▶ **What needs to be done**: Reproduce the first line and every line after it, exactly, through the one containing "part(r, 'cord_end', bm, M['bronze'])". Leave out the rest.
** START OF Provided data **
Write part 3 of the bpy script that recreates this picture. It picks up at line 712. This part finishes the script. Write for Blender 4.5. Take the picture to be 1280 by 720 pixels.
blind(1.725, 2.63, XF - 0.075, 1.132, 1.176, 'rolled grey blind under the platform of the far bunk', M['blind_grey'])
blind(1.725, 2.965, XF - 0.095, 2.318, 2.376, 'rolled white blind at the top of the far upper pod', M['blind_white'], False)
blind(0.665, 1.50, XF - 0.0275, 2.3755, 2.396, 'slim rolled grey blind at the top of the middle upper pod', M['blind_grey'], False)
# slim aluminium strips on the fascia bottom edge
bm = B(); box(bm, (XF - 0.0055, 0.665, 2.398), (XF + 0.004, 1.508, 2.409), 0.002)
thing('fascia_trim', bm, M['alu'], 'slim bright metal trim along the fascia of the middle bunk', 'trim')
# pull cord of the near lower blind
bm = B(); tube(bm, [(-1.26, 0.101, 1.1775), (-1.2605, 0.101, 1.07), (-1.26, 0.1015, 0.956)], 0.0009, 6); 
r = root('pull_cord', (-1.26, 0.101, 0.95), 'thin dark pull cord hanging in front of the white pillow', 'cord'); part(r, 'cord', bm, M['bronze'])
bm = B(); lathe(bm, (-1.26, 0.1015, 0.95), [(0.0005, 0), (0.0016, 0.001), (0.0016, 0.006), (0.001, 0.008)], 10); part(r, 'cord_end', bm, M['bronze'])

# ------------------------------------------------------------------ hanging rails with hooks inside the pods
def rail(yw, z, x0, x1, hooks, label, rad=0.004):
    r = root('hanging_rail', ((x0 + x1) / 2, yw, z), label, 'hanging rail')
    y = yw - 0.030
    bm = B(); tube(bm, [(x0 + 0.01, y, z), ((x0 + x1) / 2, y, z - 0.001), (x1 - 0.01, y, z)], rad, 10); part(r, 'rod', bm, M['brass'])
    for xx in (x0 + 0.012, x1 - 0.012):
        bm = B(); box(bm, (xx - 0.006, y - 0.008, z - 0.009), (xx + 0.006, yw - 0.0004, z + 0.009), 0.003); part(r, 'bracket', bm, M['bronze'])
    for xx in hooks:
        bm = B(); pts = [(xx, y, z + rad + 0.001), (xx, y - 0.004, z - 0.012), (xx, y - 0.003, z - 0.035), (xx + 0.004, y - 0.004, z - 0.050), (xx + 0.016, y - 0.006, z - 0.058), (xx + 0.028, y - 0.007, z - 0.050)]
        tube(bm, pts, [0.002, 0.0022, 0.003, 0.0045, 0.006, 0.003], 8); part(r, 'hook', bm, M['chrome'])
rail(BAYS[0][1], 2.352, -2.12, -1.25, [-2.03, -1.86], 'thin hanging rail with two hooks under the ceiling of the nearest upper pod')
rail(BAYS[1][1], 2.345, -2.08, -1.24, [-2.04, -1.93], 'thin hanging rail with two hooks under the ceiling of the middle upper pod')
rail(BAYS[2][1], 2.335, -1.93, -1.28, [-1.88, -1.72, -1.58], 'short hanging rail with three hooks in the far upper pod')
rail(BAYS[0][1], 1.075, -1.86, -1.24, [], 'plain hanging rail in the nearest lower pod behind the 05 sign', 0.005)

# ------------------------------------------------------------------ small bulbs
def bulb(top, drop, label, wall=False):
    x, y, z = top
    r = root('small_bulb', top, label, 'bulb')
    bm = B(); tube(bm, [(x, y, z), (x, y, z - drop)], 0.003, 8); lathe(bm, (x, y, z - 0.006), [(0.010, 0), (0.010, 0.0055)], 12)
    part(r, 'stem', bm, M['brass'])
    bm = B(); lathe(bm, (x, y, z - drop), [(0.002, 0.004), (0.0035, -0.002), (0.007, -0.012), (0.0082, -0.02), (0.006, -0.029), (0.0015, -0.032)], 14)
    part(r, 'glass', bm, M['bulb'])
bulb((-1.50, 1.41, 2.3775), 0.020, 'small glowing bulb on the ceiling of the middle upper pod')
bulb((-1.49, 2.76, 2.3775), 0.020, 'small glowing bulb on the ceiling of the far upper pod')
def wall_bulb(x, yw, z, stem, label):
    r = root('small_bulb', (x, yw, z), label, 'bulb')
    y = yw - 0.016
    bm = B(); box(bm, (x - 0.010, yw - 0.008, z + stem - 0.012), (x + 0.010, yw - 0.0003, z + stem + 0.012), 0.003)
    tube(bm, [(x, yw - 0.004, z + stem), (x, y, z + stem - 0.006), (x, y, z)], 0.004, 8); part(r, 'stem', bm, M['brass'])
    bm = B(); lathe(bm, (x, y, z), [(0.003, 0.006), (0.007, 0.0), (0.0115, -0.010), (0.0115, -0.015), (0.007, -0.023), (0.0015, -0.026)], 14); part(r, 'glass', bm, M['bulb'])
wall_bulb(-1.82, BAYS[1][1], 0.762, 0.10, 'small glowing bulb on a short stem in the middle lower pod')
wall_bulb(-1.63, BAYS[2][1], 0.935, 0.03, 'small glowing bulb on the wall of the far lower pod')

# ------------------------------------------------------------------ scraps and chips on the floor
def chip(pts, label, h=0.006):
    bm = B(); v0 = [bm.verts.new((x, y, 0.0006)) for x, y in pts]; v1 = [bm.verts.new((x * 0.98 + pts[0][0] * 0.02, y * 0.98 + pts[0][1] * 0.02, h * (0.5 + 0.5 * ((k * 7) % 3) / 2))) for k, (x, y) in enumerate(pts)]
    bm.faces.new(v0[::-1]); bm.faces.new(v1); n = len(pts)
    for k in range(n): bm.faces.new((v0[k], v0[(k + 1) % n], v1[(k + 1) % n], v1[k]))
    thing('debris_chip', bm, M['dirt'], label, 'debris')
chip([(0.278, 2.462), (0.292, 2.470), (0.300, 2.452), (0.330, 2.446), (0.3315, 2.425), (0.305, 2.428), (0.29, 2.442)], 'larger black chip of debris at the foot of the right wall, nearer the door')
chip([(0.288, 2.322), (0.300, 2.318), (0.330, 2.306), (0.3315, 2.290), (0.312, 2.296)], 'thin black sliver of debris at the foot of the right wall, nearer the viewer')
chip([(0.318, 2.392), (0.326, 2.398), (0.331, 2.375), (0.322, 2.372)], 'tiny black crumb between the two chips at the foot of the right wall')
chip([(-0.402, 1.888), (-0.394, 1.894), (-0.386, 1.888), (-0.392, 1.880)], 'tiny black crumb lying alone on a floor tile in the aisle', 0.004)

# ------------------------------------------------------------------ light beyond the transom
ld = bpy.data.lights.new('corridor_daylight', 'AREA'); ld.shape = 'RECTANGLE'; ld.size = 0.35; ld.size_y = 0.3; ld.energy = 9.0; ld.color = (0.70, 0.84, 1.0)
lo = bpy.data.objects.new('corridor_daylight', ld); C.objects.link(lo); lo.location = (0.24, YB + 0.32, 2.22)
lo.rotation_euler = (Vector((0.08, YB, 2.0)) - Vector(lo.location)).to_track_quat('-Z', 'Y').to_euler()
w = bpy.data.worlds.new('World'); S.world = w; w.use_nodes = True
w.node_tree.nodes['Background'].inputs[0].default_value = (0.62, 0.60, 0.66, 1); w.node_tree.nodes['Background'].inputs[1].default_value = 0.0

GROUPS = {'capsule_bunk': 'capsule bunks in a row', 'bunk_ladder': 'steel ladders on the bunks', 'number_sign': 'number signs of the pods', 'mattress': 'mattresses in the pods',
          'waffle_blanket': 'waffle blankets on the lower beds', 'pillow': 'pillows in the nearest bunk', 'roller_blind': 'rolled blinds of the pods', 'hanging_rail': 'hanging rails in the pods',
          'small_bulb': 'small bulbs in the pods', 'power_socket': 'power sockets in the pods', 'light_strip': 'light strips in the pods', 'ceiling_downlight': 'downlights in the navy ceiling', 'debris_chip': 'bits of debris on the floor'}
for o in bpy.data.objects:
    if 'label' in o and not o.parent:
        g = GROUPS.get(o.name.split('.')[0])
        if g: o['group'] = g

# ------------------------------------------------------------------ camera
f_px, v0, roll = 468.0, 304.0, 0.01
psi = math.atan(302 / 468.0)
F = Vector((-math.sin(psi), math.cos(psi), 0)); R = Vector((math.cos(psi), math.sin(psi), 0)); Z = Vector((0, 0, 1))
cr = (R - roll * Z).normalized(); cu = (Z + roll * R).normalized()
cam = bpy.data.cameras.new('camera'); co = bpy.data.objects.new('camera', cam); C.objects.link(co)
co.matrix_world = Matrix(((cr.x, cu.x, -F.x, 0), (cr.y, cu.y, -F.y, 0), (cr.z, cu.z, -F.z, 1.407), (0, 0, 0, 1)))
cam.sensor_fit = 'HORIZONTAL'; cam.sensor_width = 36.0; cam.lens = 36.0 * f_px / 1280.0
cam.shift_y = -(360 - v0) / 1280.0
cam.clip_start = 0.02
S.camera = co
** END OF Provided data **
▶ **Exercise solution**:
Write part 3 of the bpy script that recreates this picture. It picks up at line 712. This part finishes the script. Write for Blender 4.5. Take the picture to be 1280 by 720 pixels.
blind(1.725, 2.63, XF - 0.075, 1.132, 1.176, 'rolled grey blind under the platform of the far bunk', M['blind_grey'])
blind(1.725, 2.965, XF - 0.095, 2.318, 2.376, 'rolled white blind at the top of the far upper pod', M['blind_white'], False)
blind(0.665, 1.50, XF - 0.0275, 2.3755, 2.396, 'slim rolled grey blind at the top of the middle upper pod', M['blind_grey'], False)
# slim aluminium strips on the fascia bottom edge
bm = B(); box(bm, (XF - 0.0055, 0.665, 2.398), (XF + 0.004, 1.508, 2.409), 0.002)
thing('fascia_trim', bm, M['alu'], 'slim bright metal trim along the fascia of the middle bunk', 'trim')
# pull cord of the near lower blind
bm = B(); tube(bm, [(-1.26, 0.101, 1.1775), (-1.2605, 0.101, 1.07), (-1.26, 0.1015, 0.956)], 0.0009, 6); 
r = root('pull_cord', (-1.26, 0.101, 0.95), 'thin dark pull cord hanging in front of the white pillow', 'cord'); part(r, 'cord', bm, M['bronze'])
bm = B(); lathe(bm, (-1.26, 0.1015, 0.95), [(0.0005, 0), (0.0016, 0.001), (0.0016, 0.006), (0.001, 0.008)], 10); part(r, 'cord_end', bm, M['bronze'])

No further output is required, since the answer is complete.